An excellent example of the latter in recent decades is the extraordinary attitude of the professional accounting bodies towards the receipt of conflicted remuneration by their members (including commissions, asset fees and product sales incentives). Based on the profession’s overarching mandatory ethical standards requiring unqualified objectivity and independence (APES 110), a decision by the accounting bodies to oppose conflicted remuneration arrangements should have been a foregone conclusion. Instead, when the profession’s own independent standard-setter, the Accounting Professional and Ethical Standards Board (APESB), tried in 2012 to introduce what should have been an uncontroversial code of ethics for members offering financial planning services (APES 230), a small but well-organised and vocal group of members, backed by institutionally owned dealer groups, prevailed upon the professional accounting bodies to demand of the APESB that the draft code be withdrawn, diluted and re-issued. This was done in 2013 and caused the standard to be ethically compromised, ineffective and substantially ignored by the members of the profession. It remains so today.

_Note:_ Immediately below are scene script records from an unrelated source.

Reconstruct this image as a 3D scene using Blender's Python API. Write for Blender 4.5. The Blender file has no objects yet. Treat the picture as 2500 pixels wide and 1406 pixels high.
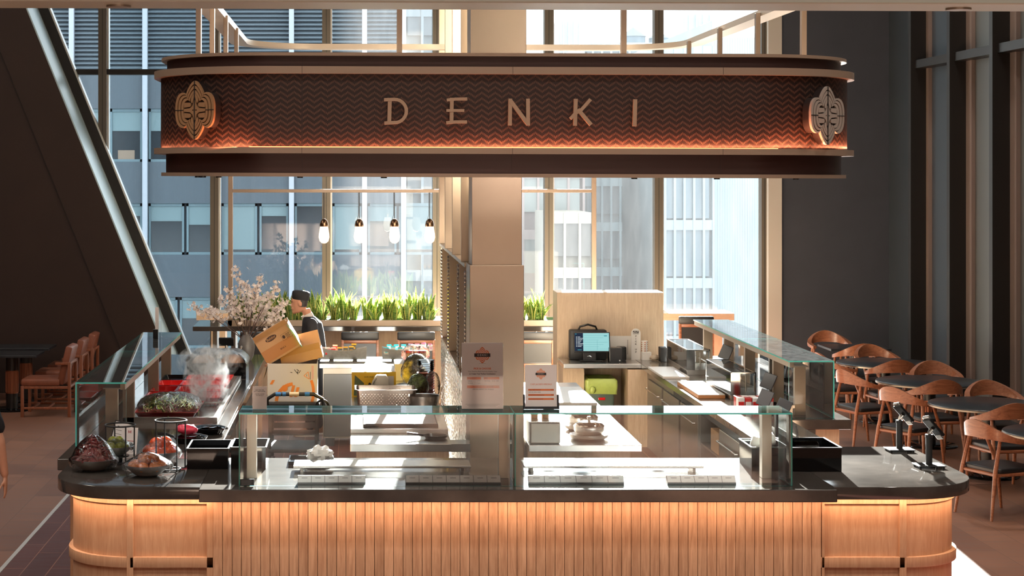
import bpy, bmesh, math, random
from mathutils import Vector, Matrix, Euler, noise
random.seed(7)
PI = math.pi
SC = bpy.context.scene
COL = SC.collection
# ---- camera geometry: focal length in pixels, principal point, camera height
F, CX, CY, CAMZ = 4300.0, 870.0, 425.0, 3.1
def X(px, d): return (px - CX) / F * d
def Z(py, d): return CAMZ - (py - CY) / F * d
def D(py, z): return F * (CAMZ - z) / (py - CY)
def lin(c):
    c = c / 255.0
    return c / 12.92 if c <= 0.04045 else ((c + 0.055) / 1.055) ** 2.4
def rgb(t): return (lin(t[0]), lin(t[1]), lin(t[2]), 1.0)

# ---------------------------------------------------------------- meshes
class MB:
    def __init__(s): s.bm = bmesh.new(); s.mi = 0
    def _f(s, vs, smooth=False):
        try: f = s.bm.faces.new(vs)
        except ValueError: return None
        f.material_index = s.mi; f.smooth = smooth
        return f
    def _v(s, p): return s.bm.verts.new(p)
    def _tag(s, g0):
        for f in s.bm.faces:
            if f.index < 0 or f.index >= g0: f.material_index = s.mi
    def box(s, x0, x1, y0, y1, z0, z1, b=0.0, M=None, seg=2):
        P = [(x0,y0,z0),(x1,y0,z0),(x1,y1,z0),(x0,y1,z0),(x0,y0,z1),(x1,y0,z1),(x1,y1,z1),(x0,y1,z1)]
        v = [s._v(M @ Vector(p) if M else p) for p in P]
        fs = [s._f([v[i] for i in q]) for q in ((3,2,1,0),(4,5,6,7),(0,1,5,4),(1,2,6,5),(2,3,7,6),(3,0,4,7))]
        if b > 0:
            es = list({e for f in fs for e in f.edges})
            r = bmesh.ops.bevel(s.bm, geom=es, offset=b, segments=seg, affect='EDGES', profile=0.5)
            for f in r['faces']: f.material_index = s.mi
        return s
    def obox(s, c, size, rot=(0,0,0), b=0.0):
        M = Matrix.Translation(c) @ Euler(rot).to_matrix().to_4x4()
        h = [q/2 for q in size]
        return s.box(-h[0],h[0],-h[1],h[1],-h[2],h[2], b, M)
    def prism(s, pts, a0, a1, axis='z', b=0.0, M=None):
        def mk(p, a):
            q = {'z': (p[0],p[1],a), 'y': (p[0],a,p[1]), 'x': (a,p[0],p[1])}[axis]
            return M @ Vector(q) if M else q
        A = [s._v(mk(p,a0)) for p in pts]; B = [s._v(mk(p,a1)) for p in pts]
        n = len(pts); fs = [s._f(A[::-1]), s._f(B)]
        for i in range(n): fs.append(s._f([A[i],A[(i+1)%n],B[(i+1)%n],B[i]]))
        fs = [f for f in fs if f]
        bmesh.ops.recalc_face_normals(s.bm, faces=fs)
        if b > 0:
            es = list({e for f in fs[:2] for e in f.edges})
            r = bmesh.ops.bevel(s.bm, geom=es, offset=b, segments=2, affect='EDGES', profile=0.5)
            for f in r['faces']: f.material_index = s.mi
        return s
    def loft(s, rings, cap=True, closed=True, loop=False):
        R = [[s._v(p) for p in r] for r in rings]; n = len(rings[0]); fs = []
        m = len(R)
        for i in range(m if loop else m-1):
            a, b = R[i], R[(i+1)%m]
            for j in range(n if closed else n-1):
                fs.append(s._f([a[j],a[(j+1)%n],b[(j+1)%n],b[j]], True))
        if cap and not loop and closed: fs += [s._f(R[0][::-1]), s._f(R[-1])]
        fs = [f for f in fs if f]
        bmesh.ops.recalc_face_normals(s.bm, faces=fs)
        return s
    def lathe(s, prof, c=(0,0,0), seg=24, sx=1, sy=1):
        c = Vector(c)
        rings = []
        for r, z in prof:
            r = max(r, 1e-4)
            rings.append([c + Vector((r*sx*math.cos(2*PI*k/seg), r*sy*math.sin(2*PI*k/seg), z)) for k in range(seg)])
        return s.loft(rings)
    def cyl(s, p0, p1, r0, r1=None, seg=14):
        return s.tube([p0,p1], r0, seg, radii=[r0, r0 if r1 is None else r1])
    def tube(s, pts, r, seg=8, closed=False, radii=None, sq=None):
        pts = [Vector(p) for p in pts]; n = len(pts); rings = []
        up = None
        for i, p in enumerate(pts):
            if closed: t = pts[(i+1)%n] - pts[i-1]
            else: t = pts[min(i+1,n-1)] - pts[max(i-1,0)]
            if t.length < 1e-9: t = Vector((0,0,1))
            t.normalize()
            if up is None:
                up = Vector((0,0,1)) if abs(t.z) < 0.9 else Vector((1,0,0))
            a = t.cross(up)
            if a.length < 1e-6: a = t.orthogonal()
            a.normalize(); b = a.cross(t); b.normalize(); up = b
            rr = radii[i] if radii else r
            ra, rb = (rr, rr) if sq is None else (rr*sq[0], rr*sq[1])
            rings.append([p + a*(ra*math.cos(2*PI*k/seg+PI/seg)) + b*(rb*math.sin(2*PI*k/seg+PI/seg)) for k in range(seg)])
        return s.loft(rings, loop=closed)
    def torus(s, c, R, r, seg=28, rs=8, sx=1, sy=1):
        c = Vector(c)
        return s.tube([c + Vector((R*sx*math.cos(2*PI*k/seg), R*sy*math.sin(2*PI*k/seg), 0)) for k in range(seg)], r, rs, closed=True)
    def sphere(s, c, r, u=14, v=9, sc=(1,1,1), fn=None):
        c = Vector(c); rings = []
        for i in range(v+1):
            a = -PI/2 + PI*i/v; ring = []
            for k in range(u):
                d = Vector((math.cos(a)*math.cos(2*PI*k/u), math.cos(a)*math.sin(2*PI*k/u), math.sin(a)))
                if i in (0, v): d = Vector((1e-4*math.cos(2*PI*k/u), 1e-4*math.sin(2*PI*k/u), d.z))
                q = r * (fn(d) if fn else 1.0)
                ring.append(c + Vector((d.x*q*sc[0], d.y*q*sc[1], d.z*q*sc[2])))
            rings.append(ring)
        return s.loft(rings)
    def quad(s, a, b, c, d):
        s._f([s._v(a), s._v(b), s._v(c), s._v(d)]); return s
    def poly(s, pts):
        s._f([s._v(p) for p in pts]); return s
    def stroke(s, pts, w, y0, y1):
        """flat pen stroke in the XZ plane, extruded from y0 to y1"""
        for (a, b) in zip(pts[:-1], pts[1:]):
            a = Vector(a); b = Vector(b); t = (b-a).normalized(); n = Vector((-t.y, t.x))*w/2
            e = t*w*0.12
            s.prism([a-e+n, a-e-n, b+e-n, b+e+n], y0, y1, 'y')
        return s
    def text(s, body, size, M, depth=0.0004, align='CENTER', bold=0.0, spacing=1.0):
        cu = bpy.data.curves.new('t', 'FONT'); cu.body = body; cu.size = size; cu.align_x = align; cu.align_y = 'CENTER'
        cu.extrude = depth; cu.offset = bold; cu.space_character = spacing; cu.resolution_u = 3
        o = bpy.data.objects.new('t', cu); COL.objects.link(o)
        dg = bpy.context.evaluated_depsgraph_get()
        me = bpy.data.meshes.new_from_object(o.evaluated_get(dg))
        me.transform(M)
        n0 = len(s.bm.faces)
        s.bm.from_mesh(me)
        s.bm.faces.ensure_lookup_table()
        for i in range(n0, len(s.bm.faces)): s.bm.faces[i].material_index = s.mi
        bpy.data.objects.remove(o); bpy.data.curves.remove(cu); bpy.data.meshes.remove(me)
        return s
    def out(s, name, mats, parent=None, smooth=35, local=False):
        me = bpy.data.meshes.new(name); s.bm.normal_update(); s.bm.to_mesh(me); s.bm.free()
        if not isinstance(mats, (list, tuple)): mats = [mats]
        for m in mats: me.materials.append(m)
        o = bpy.data.objects.new(name, me); COL.objects.link(o)
        if parent is not None:
            if not local:
                L = Vector(parent.location); q = parent.parent
                while q is not None: L += Vector(q.location); q = q.parent
                me.transform(Matrix.Translation(-L))
            o.parent = parent
        if smooth:
            me.polygons.foreach_set('use_smooth', [True]*len(me.polygons))
            me.set_sharp_from_angle(angle=math.radians(smooth))
        return o

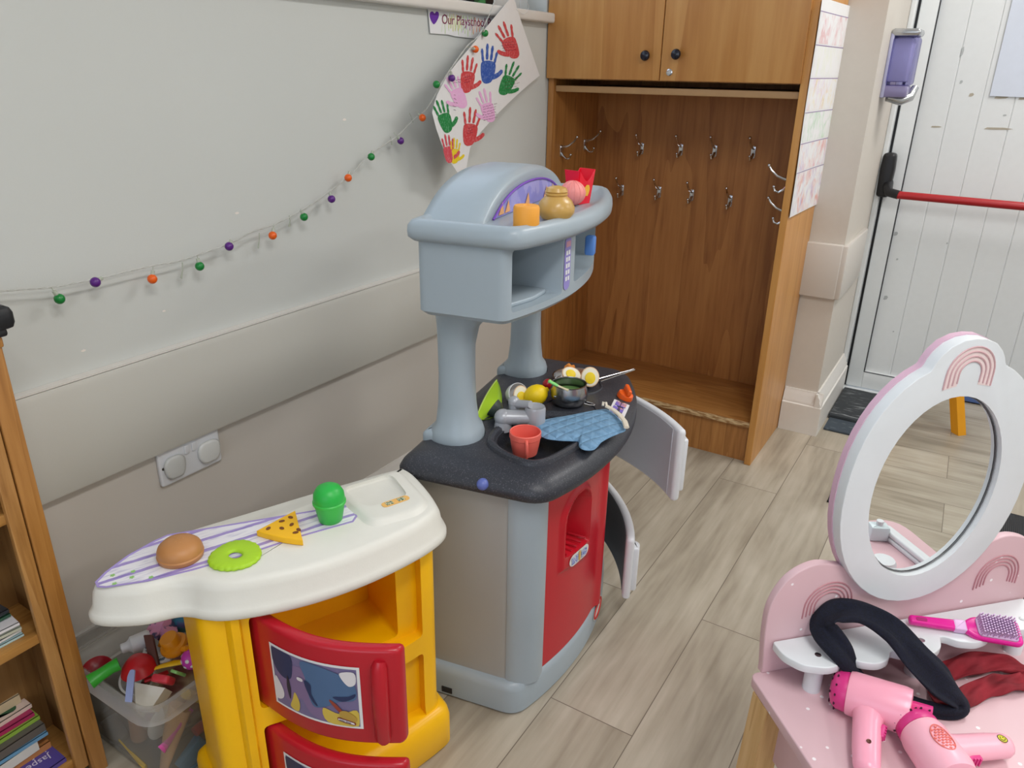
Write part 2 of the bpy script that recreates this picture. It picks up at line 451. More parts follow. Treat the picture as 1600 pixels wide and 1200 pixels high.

Four years later, in 2017, the APESB commenced a review of APES 230, to re-examine the possibility of introducing a phased-in ban of all forms of conflicted remuneration, just as it had decided to do in 2012. Surely the professional accounting bodies would be “on board” this time, given the dreadful reputation of the financial planning industry, the prospect of a royal commission looming and the much wider acceptance in the industry that planners should operate only on a genuine fee-for-service basis. Regrettably, the accounting bodies opposed this reform once again, thereby openly repudiating basic ethical standards that all members (except, it seems, members offering financial planning services) are expected to follow on pain of severe disciplinary action. The lame justification the accounting bodies offered was that while they (unenthusiastically) accepted the principle that members should not receive conflicted remuneration, this was not the “right time” to mandate such a requirement. A classic case of having your cake and eating it, too, or to quote the words of a young St Augustine of Hippo: “Lord make me holy, but not yet.”

The saga of APES 230 is a case study in how a once trusted occupation has forgotten or marginalised the meaning and consequences of the word ‘profession’. The accounting bodies still widely use the rhetoric of ethics but their resolve to articulate and enforce ethical standards in the public interest, at least in the discipline of financial planning, has been substantially lost – especially when to do so might detrimentally affect members’ commercial interests.

Ethics matter more than ever

It has been suggested that the principal reason for this shift is the large number of accountants in the 21st century who are in commerce, as opposed to in practice. The argument is that traditional ethical standards are less relevant to employed members whose principal role is to accumulate funds under management, sell products, make profits and support the share price of their employer. I acknowledge that argument; however, I submit that traditional ethical standards are as important as ever, if not more so, in a ‘free market’ business environment in which trusted, independent and objective advice is highly prized. Failure to recognise this reality will cause professional designations to be gradually devalued in the minds of employers, clients and members, especially younger members, whose admirable idealism places a high value on the reputation of professional designations.

The recent history of the accounting profession offers important lessons for all aspiring professional bodies in the financial planning industry. The principal lesson is that a true professional body must understand the meaning and consequences of the term ‘profession’, including the fundamental significance of creating trust by removing (not just disclosing) conflicts of interest. Until that happens, members’ funds spent on marketing of professional designations and the building of professional reputations will amount to nothing more than expensive rhetorical flourishes.

Of course, I do not underestimate the challenge that comprehensive action against all forms of conflicted remuneration creates for the aspiring professional bodies in the financial planning industry. But unless they act decisively (or are forced to do so by law), the discipline they represent will never be accepted as an example of a true profession and members will increasingly ask themselves why they should bother to pay fees for a designation of limited and reducing value.

Given the recent, disappointing history of the accounting profession, I must admit to having found myself contemplating the value of its membership bodies, which continue to disavow their most basic ethical principles in order to support the commercial interests of a minority of members whose conflicted behaviour has diminished the value and reputation of their proud designations.